2016年(世にいう平成28年)、発作的に会社を辞め、隠居生活に入る。日々を読書と散歩に費やす

空想の海

深緑野分氏の空想の海を読んだ。本書は短編集である。巻末の初出一覧を見ると、2013年から2022年までの作品が収録されていて、多分今まで本に収録されなかった短編を集めたのではないかと想像している。というのも、収録されている作品に統一したテーマやジャンルはあまり感じなかったからだ。ミステリ調の作品、SF的な作品、ファンタジー、「この本を盗む者は」のスピンオフ的な作品や前日譚などなど色々収録されている。

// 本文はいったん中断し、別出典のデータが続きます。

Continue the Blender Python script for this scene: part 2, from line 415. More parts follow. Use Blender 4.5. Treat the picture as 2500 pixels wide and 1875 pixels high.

収録作品は「海」、「髪を編む」、「空へ昇る」、「耳に残るのは」、「贈り物」、「プール」、「御倉館に収蔵された12のマイクロノベル」、「イースター・エッグに惑う春」、「カドクラさん」、「本泥棒を呪う者は」、「緑の子どもたち」。

印象に残ったのは日常のミステリーの「イースター・エッグに惑う春」。「プール」も日常のミステリかと思ったら、そうじゃない落ちだった。「本泥棒を呪う者は」を読んで、そういえばなぜあんな呪がかかっていたのかは「この本を盗む者は」では出てこなかったのを思い出した。この短編は正に「この本を盗む者は」の前日譚で、なぜ呪いがかかっていたのかの種明かしになっている。本を盗まれて御倉たまきが怒っていたのは既知のことだが、そこから呪いにいたる物語がえがかれている。